US tax fears prompt overseas M&A rush
Tuesday May 17 2011 | 05:50 AM

 
US tax fears prompt overseas M&A rush

US multinational companies are stepping up efforts to deploy their overseas earnings in cross-border mergers and acquisitions as they seek to avoid the tax hit from repatriating their so-called “trapped cash”.

The activity has prompted debate among bankers over whether tax issues are distorting business decisions, potentially leading US companies to favour overseas investments over opportunities at home.

“Companies have been asking bankers to find them targets in countries where they can use this cash,” said one adviser. “It is earning them zero and lowers the opportunity cost of an acquisition in an overseas market.”

Other bankers, however, argue that using foreign cash to make acquisitions does not meaningfully contribute to decision-making but is just a bonus.

Use of cash in international deals by US buyers is at record levels, according to Dealogic. Cash-only deals accounted for 90 per cent of international deal activity this year and last, and about 60 per cent of global deals.

Last week, Microsoft said that it would use US$8.5bn in offshore cash to buy Skype, a Luxembourg-based company.

Companies rarely disclose the source of the cash used in deals. But people familiar with the matter said offshore cash was deployed in PepsiCo’s purchase of Russia’s Wimm-Bill-Dann last year and in General Electric’s recent international deals, as well as in a raft of transactions involving healthcare and technology companies with significant foreign earnings.

US technology companies have been particularly vocal in calling for a tax holiday that would enable them to bring funds back to the US. Cisco, which used overseas cash in the $3.3bn purchase of Norway’s Tandberg in 2009, and Microsoft both have more than 80 per cent of their cash and short-term investments offshore.

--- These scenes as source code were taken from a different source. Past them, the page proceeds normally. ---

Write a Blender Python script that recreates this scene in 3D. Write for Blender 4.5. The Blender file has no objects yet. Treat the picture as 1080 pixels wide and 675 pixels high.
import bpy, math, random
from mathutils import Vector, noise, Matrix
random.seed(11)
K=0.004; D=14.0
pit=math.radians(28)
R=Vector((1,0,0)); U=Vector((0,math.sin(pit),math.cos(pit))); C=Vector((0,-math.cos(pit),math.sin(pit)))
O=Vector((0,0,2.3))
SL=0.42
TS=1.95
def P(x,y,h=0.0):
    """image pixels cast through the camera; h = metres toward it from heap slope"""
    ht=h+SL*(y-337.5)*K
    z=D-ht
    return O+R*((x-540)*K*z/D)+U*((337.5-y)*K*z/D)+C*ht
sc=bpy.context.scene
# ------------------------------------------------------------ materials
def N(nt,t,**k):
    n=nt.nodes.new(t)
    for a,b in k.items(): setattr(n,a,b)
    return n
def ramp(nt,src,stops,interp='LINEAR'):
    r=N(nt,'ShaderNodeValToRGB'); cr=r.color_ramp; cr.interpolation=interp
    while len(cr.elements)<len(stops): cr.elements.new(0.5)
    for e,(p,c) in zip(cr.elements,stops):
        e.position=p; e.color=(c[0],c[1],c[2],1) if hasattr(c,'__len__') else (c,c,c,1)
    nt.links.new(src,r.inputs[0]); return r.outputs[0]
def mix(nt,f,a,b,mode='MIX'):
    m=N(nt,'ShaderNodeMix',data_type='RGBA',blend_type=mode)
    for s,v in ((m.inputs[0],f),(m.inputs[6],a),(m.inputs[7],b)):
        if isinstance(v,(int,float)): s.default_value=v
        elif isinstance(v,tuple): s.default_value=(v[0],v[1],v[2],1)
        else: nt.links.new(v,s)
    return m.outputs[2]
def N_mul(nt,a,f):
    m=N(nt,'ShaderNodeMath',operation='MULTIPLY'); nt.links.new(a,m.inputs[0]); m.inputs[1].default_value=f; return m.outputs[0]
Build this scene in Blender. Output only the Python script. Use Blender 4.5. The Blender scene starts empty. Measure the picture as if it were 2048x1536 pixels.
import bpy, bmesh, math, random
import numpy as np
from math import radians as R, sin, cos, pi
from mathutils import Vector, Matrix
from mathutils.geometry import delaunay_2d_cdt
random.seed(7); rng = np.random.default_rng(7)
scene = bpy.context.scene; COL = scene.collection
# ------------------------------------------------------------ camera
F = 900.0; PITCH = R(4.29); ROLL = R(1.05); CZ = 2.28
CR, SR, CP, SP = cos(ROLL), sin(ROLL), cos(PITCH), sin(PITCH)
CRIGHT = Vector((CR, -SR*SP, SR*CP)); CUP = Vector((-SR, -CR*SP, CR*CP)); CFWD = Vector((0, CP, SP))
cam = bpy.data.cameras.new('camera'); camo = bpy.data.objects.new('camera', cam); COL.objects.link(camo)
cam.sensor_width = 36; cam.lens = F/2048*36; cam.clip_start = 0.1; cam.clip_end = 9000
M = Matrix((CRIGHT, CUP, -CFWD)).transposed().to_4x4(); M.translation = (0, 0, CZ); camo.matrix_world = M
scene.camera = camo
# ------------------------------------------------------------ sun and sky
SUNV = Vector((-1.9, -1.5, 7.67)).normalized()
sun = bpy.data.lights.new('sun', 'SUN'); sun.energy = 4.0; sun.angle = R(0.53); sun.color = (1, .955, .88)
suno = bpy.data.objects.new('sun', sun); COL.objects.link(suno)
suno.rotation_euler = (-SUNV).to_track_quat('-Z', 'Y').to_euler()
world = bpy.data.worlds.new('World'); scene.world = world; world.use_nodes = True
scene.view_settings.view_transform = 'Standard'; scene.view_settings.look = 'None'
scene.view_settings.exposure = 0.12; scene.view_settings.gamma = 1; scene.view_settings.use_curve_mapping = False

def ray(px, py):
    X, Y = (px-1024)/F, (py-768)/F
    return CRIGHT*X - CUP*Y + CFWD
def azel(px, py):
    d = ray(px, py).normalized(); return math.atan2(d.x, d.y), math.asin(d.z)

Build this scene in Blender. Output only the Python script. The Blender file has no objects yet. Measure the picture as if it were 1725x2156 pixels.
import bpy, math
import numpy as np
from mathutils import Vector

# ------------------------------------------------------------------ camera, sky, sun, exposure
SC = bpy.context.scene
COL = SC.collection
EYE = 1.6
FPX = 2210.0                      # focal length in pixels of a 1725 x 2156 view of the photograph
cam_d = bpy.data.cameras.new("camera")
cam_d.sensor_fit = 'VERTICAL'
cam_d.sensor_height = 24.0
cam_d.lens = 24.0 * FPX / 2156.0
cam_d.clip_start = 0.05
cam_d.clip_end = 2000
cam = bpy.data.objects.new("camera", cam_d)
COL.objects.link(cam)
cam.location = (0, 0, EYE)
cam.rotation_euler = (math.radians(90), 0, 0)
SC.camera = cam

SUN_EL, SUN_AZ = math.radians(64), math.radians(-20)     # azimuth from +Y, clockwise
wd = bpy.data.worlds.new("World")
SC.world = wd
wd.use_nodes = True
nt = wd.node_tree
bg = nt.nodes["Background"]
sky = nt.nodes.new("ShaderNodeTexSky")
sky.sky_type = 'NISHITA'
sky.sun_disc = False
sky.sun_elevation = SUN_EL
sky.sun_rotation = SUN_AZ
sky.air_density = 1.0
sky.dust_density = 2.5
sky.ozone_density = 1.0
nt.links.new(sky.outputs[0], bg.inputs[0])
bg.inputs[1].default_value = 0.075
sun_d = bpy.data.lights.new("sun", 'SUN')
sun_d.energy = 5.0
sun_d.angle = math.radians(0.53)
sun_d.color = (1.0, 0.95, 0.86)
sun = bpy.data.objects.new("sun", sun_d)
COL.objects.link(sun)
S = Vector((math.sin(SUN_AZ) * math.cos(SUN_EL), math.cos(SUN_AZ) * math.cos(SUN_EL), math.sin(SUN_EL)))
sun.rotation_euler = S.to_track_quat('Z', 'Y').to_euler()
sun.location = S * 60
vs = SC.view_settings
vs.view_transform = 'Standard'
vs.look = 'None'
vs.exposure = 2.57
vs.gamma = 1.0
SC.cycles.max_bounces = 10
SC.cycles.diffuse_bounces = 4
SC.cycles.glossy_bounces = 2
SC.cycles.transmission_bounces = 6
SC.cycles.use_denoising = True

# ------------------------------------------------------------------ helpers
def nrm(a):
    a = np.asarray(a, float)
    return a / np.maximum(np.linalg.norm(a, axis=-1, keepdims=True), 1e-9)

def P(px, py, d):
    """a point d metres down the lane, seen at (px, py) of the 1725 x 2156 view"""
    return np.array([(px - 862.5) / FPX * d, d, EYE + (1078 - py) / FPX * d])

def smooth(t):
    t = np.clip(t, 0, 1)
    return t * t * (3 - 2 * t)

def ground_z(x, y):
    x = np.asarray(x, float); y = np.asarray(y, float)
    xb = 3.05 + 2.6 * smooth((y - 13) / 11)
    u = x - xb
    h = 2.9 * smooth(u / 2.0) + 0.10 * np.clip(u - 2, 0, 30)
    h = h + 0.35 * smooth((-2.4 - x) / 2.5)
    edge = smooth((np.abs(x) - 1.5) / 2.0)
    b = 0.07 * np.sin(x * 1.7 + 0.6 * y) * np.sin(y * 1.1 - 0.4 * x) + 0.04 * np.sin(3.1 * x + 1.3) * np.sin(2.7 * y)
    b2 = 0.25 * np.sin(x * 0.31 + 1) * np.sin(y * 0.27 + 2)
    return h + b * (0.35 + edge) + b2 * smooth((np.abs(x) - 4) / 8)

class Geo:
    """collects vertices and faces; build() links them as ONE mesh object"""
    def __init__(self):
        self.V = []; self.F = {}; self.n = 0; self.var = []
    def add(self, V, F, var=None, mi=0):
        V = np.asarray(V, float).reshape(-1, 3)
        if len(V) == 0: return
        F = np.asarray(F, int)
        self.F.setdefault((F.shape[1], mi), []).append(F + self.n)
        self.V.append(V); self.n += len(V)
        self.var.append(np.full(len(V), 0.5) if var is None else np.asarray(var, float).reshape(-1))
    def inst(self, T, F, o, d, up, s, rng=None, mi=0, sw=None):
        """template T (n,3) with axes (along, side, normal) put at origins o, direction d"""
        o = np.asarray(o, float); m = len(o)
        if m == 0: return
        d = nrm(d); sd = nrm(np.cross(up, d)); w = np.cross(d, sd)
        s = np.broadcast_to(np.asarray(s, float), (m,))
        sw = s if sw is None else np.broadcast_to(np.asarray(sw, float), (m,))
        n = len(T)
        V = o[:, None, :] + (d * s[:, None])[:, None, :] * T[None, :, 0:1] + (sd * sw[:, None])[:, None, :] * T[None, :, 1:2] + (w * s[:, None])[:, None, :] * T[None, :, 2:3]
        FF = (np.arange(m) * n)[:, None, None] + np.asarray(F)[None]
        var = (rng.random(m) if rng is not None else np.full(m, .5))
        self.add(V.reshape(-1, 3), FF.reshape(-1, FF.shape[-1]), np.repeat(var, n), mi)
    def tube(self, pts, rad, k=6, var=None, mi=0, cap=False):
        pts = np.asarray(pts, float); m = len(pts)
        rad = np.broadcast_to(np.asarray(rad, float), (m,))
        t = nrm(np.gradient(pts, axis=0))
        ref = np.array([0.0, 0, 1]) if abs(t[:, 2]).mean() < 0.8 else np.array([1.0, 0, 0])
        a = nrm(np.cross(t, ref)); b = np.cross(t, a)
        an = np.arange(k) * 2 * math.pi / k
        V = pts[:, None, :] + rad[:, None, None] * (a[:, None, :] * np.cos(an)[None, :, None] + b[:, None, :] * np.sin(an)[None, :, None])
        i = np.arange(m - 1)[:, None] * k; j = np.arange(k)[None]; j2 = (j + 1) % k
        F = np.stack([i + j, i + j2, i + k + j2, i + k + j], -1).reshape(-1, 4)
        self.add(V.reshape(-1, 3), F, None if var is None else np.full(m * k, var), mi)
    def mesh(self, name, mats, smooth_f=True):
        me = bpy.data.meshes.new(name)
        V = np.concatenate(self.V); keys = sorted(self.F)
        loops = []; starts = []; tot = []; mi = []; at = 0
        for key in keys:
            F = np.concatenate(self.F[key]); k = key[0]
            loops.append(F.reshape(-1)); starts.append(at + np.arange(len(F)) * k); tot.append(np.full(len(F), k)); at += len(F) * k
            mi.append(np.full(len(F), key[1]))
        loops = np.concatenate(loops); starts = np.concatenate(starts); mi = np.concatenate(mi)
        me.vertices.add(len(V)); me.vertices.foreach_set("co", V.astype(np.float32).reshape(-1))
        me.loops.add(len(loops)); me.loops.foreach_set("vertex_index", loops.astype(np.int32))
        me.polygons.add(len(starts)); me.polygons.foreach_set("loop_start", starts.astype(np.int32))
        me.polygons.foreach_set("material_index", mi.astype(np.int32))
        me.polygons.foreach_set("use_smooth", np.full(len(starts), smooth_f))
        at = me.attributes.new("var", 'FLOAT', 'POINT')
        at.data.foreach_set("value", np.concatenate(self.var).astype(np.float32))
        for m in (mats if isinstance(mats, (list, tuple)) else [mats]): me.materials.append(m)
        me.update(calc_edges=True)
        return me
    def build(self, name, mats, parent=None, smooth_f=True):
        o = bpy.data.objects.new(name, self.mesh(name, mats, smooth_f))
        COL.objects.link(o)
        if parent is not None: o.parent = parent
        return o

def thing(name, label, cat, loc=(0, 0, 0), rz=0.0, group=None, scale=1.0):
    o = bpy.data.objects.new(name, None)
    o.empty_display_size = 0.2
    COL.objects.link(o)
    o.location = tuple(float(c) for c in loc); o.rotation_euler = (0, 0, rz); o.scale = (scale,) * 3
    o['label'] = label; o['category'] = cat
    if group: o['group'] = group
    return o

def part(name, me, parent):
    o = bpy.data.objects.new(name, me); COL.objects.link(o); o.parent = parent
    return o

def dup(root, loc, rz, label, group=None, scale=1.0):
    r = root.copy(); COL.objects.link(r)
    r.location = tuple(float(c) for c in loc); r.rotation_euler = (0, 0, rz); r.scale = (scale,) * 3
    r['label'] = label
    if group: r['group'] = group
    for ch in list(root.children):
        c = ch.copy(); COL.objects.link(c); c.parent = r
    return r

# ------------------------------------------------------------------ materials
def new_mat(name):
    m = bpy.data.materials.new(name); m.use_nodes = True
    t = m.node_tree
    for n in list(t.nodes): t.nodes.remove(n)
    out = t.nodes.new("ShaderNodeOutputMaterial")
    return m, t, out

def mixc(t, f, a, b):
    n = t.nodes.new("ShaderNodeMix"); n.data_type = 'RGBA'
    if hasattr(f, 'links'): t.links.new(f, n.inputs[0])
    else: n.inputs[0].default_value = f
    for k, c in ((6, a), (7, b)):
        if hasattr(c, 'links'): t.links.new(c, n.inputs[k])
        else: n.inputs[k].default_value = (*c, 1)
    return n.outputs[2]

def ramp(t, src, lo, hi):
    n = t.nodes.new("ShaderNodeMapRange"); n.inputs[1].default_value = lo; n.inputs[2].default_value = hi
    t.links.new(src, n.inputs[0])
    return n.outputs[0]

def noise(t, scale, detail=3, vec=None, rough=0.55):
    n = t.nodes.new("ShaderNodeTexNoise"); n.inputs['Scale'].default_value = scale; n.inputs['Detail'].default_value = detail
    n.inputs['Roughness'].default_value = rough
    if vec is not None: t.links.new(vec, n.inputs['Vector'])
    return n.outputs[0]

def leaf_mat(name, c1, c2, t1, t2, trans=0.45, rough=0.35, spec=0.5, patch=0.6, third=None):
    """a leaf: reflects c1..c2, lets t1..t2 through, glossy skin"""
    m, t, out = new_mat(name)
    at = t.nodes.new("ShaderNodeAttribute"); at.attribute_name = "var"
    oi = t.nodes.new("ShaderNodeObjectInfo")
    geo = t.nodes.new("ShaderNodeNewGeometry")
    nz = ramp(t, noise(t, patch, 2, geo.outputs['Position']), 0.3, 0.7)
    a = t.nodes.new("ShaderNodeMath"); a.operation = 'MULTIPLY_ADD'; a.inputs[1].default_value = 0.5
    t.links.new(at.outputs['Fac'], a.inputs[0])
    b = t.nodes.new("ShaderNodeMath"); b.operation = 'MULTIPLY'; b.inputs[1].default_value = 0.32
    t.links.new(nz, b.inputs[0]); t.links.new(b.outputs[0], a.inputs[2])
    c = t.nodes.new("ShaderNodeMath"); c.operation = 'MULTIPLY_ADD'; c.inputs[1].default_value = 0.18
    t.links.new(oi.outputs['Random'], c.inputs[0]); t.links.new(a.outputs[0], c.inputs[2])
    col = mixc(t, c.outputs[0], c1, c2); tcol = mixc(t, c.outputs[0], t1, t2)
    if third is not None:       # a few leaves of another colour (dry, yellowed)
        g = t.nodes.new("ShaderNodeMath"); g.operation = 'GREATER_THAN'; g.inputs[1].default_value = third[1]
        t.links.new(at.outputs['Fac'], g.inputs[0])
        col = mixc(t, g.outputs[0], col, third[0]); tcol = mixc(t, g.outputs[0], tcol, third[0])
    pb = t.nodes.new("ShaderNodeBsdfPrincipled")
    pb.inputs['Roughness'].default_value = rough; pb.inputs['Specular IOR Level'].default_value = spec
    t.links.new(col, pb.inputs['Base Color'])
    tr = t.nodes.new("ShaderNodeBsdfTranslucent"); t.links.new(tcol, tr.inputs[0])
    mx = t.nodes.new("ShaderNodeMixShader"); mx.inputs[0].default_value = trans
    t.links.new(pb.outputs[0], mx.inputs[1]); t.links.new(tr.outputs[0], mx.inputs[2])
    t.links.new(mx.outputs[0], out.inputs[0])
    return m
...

Senior officials in the Obama administration say they are fiercely opposed to such a move. Critics of a tax holiday worry that repatriated cash will be returned to shareholders rather than invested in job creation.

Companies are also becoming more creative in seeking to use their overseas cash in the US without suffering adverse tax consequences, say experts. Qualcomm in January said it planned to use offshore funds to buy Atheros, the US chipmaker.

Deals of this kind sometimes employ complex structures that can only be used in limited circumstances. Companies must also tread carefully. If the funds are no longer deemed to be “permanently invested” overseas, companies could be forced to provision for their potential tax liability in the US.

Some credit rating agencies only give companies partial credit for cash overseas, assuming that they would lose a chunk to the government were they to bring it onshore.